Als ein Beispiel können in diesem Kontext die vermutlichen Vereinbarungen Russlands mit einem Land, das relativ gesehen zur westlichen Welt gehört, mit Israel, dienen. Als sich vor einigen Jahren der ukrainische Botschafter in Tel Aviv, Hennadii Nadolenko, in seinem offenen Brief an die Tageszeitung „Haaretz“ beklagte, dass der jüdische Staat seit 2014 keine Lieferungen starker Waffen an Kiew liefere und nicht einmal Gespräche über die Perspektiven eines Abschlusses derartiger Verträge geführt werden würden, berichtete Mitstreiter des früheren Premierministers Benjamin Netanjahu, dass es zwischen der Russischen Föderation und Isreal diesbezüglich inoffizielle Vereinbarungen geben würde. Entsprechend deren Bedingungen halte sich Moskau an die Forderungen der Israelis, bestimmte Waffenarten nicht an den Iran zu liefern. Als Antwort fordere die russische Seite laut diesen Angaben vom jüdischen Staat, dass er deren Interessen in den Ländern der früheren UdSSR achte und solche Akteure wie die Ukraine nicht mit starken letalen Waffen ausstatte. Dies bedeutet, dass das Format einer gegenseitigen Einhaltung „roter Linien“ zwischen der Russischen Föderation und dem Westen durchaus möglich ist.
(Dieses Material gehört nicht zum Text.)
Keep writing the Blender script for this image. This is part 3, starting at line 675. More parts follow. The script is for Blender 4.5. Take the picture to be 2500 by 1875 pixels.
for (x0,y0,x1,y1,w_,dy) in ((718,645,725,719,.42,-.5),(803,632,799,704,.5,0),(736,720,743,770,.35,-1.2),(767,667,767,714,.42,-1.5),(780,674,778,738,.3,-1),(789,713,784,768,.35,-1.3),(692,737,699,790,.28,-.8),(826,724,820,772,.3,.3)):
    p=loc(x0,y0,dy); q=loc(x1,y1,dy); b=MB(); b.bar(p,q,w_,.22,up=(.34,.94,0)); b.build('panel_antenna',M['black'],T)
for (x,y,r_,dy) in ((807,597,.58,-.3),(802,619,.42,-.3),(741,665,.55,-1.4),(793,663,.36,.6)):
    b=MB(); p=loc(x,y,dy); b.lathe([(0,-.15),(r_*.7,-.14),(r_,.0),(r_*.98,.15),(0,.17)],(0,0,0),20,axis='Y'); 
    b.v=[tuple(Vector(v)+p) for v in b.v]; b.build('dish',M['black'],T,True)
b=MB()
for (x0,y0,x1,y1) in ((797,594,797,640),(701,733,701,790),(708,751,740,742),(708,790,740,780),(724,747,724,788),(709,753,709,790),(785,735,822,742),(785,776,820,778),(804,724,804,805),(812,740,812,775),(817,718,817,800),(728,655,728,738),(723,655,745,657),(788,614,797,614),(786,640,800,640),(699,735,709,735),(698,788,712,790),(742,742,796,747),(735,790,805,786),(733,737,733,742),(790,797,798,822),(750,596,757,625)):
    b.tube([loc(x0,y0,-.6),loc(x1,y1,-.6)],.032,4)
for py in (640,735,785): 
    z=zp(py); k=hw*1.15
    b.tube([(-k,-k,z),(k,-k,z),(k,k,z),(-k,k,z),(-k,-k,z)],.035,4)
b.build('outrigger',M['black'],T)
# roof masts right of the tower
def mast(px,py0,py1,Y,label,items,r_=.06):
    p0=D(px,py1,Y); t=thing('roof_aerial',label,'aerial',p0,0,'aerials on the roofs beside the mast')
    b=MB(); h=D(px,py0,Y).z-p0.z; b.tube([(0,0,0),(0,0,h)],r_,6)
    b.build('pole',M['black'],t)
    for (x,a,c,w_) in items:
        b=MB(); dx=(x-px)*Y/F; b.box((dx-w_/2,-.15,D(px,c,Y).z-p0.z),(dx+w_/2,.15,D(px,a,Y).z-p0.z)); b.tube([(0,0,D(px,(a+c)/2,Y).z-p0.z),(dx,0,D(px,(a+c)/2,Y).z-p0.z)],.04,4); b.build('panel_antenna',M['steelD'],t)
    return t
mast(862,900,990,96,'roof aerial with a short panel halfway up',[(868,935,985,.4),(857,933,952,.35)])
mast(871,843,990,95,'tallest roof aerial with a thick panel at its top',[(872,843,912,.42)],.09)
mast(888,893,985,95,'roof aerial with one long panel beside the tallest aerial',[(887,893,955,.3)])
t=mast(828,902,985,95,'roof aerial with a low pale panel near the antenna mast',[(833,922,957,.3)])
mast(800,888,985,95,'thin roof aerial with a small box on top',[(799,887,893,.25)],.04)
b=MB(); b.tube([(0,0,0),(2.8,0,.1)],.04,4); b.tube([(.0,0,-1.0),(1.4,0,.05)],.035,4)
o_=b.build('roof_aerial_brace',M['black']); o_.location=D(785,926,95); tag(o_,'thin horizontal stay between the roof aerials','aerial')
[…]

Für Moskau ist es wichtig, die Notwendigkeit einer Wiederherstellung der Symmetrie in den Sicherheitsfragen zu demonstrieren. Freilich wird es gezwungen sein, ein entsprechendes Signal auch den nichtregionalen Akteuren zu vermitteln, die in der letzten Zeit aktiv versuchen, mit der Ukraine entgegen dem Grundgedanken der Konfliktregelung eine Verteidigungspartnerschaft zu entwickeln. Dies betrifft in erster Linie die Türkei, die, wie jüngste Meldungen der Nachrichtenagentur Bloomberg belegen, dem offiziellen Kiew weitaus mehr Bayraktar-TB2-Drohnen verkauft habe, als öffentlich deklariert worden war. Zu einer Herausforderung für die russische Diplomatie wird eine Artikulierung jener Prinzipien, von denen die Sicherheit im Grenzbereich abhängen wird. Aber auch die Suche nach maximal effektiven Mitteln für ein Überzeugen in den Gesprächen mit den Partnern.